More than the million-dollar question

Broadening access to a college education does more than line graduates’ pockets with an extra million bucks, Long argues; more productive, educated earners benefit everyone. Several alternatives to a well-educated workforce – public assistance or jail – actually cost society dearly.

Long, honored by the GSE with its 2003 Morningstar Teaching Award, draws inspiration from her own family. While both her parents graduated from college, several aunts and uncles did not. Long calls the lifestyle differences between her family and that of some aunts, uncles, and cousins “staggering.”
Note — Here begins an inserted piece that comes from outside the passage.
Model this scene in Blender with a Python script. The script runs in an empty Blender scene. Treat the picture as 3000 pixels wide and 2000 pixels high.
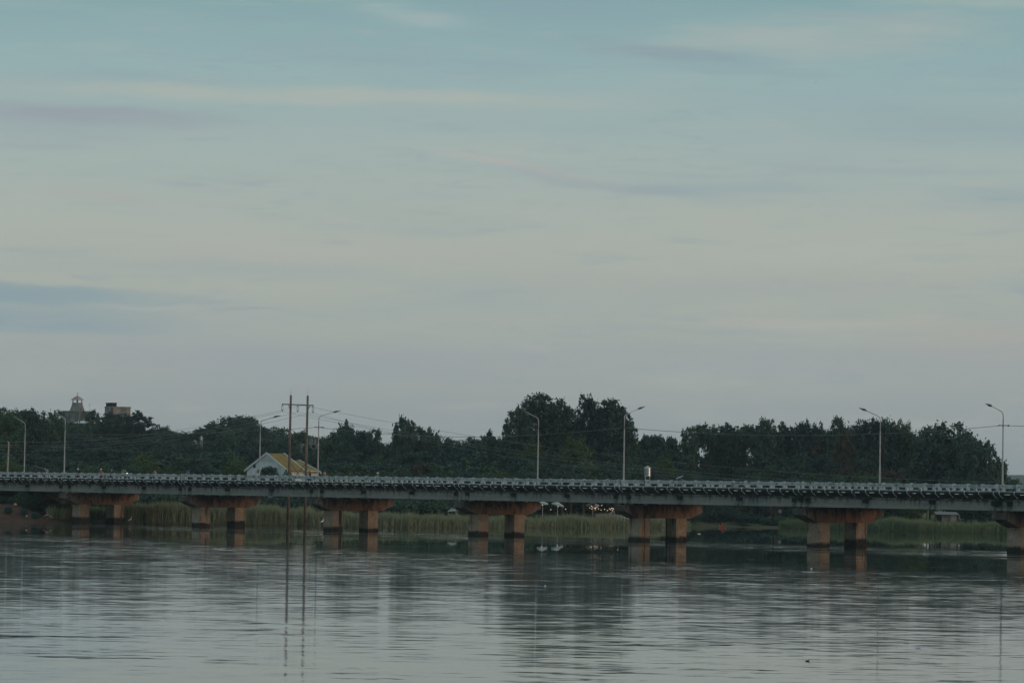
import bpy, math, random
import numpy as np
from mathutils import Matrix, Vector

random.seed(7)
scene = bpy.context.scene
COL = scene.collection

# ------------------------------------------------------------------ camera
F_PX, PW, PH = 10500.0, 3000.0, 2000.0
PITCH, ROLL, CAM_H = 0.04136, 0.0165, 6.42
_f = Vector((0, math.cos(PITCH), math.sin(PITCH)))
_u0 = Vector((0, -math.sin(PITCH), math.cos(PITCH)))
_r0 = Vector((1, 0, 0))
_r = _r0 * math.cos(ROLL) + _u0 * math.sin(ROLL)
_u = -_r0 * math.sin(ROLL) + _u0 * math.cos(ROLL)
cam_data = bpy.data.cameras.new('camera')
cam = bpy.data.objects.new('camera', cam_data)
COL.objects.link(cam)
cam_data.sensor_width = 36.0
cam_data.lens = F_PX / PW * 36.0
cam_data.clip_start = 1.0
cam_data.clip_end = 60000.0
cam.matrix_world = Matrix(((_r.x, _u.x, -_f.x, 0), (_r.y, _u.y, -_f.y, 0), (_r.z, _u.z, -_f.z, CAM_H), (0, 0, 0, 1)))
scene.camera = cam


def at(px, py, Y):
    """world point seen at picture pixel (3000 x 2000 frame) and at world depth Y"""
    d = _r * ((px - 1500) / F_PX) + _u * ((1000 - py) / F_PX) + _f
    t = Y / d.y
    return Vector((d.x * t, Y, CAM_H + d.z * t))


def proj(p):
    d = Vector(p) - Vector((0, 0, CAM_H))
    z = d.dot(_f)
    return 1500 + F_PX * d.dot(_r) / z, 1000 - F_PX * d.dot(_u) / z


def hor(px):
    return 1434.5 + 0.0165 * (px - 1500)


# ------------------------------------------------------------------ light, sky, exposure
SUN_EL, SUN_AZ = 4.0, 118.0            # degrees; azimuth clockwise from +Y (view direction)
scene.view_settings.view_transform = 'Standard'
scene.view_settings.look = 'None'
scene.view_settings.exposure = 0.0
scene.view_settings.gamma = 1.0
try:
    scene.cycles.max_bounces = 6
    scene.cycles.volume_bounces = 0
    scene.cycles.caustics_reflective = False
    scene.cycles.caustics_refractive = False
    scene.cycles.sample_clamp_indirect = 4.0
    scene.cycles.use_denoising = True
    scene.cycles.denoiser = 'OPENIMAGEDENOISE'
    scene.cycles.denoising_input_passes = 'RGB_ALBEDO_NORMAL'
except Exception:
    pass

_az, _el = math.radians(SUN_AZ), math.radians(SUN_EL)
sun_dir = Vector((math.sin(_az) * math.cos(_el), math.cos(_az) * math.cos(_el), math.sin(_el)))
sd = bpy.data.lights.new('sun', 'SUN')
sd.energy = 0.66
sd.angle = math.radians(14.0)
sd.color = (1.0, 0.68, 0.46)
so = bpy.data.objects.new('sun', sd)
COL.objects.link(so)
so.rotation_euler = (-sun_dir).to_track_quat('-Z', 'Y').to_euler()


def srgb(r, g, b, a=1.0):
    f = lambda c: (c / 255 / 12.92) if c / 255 <= 0.04045 else ((c / 255 + 0.055) / 1.055) ** 2.4
    return (f(r), f(g), f(b), a)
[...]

On the GSE faculty since completing her Ph.D. in 2000, Long lauds the school for its grounding in the real world. “I did not go into this to stay in the ivory tower,” she says. “I studied economics because I was interested in social policy.”

While she acknowledges that the discipline of economics may not have all the solutions, she is passionate that education is worthy of economists’ rigor.

“I have an agenda of questions and hopefully at the end of a long career, I will have some answers,” she says. “They are certainly the most important questions I can think of.”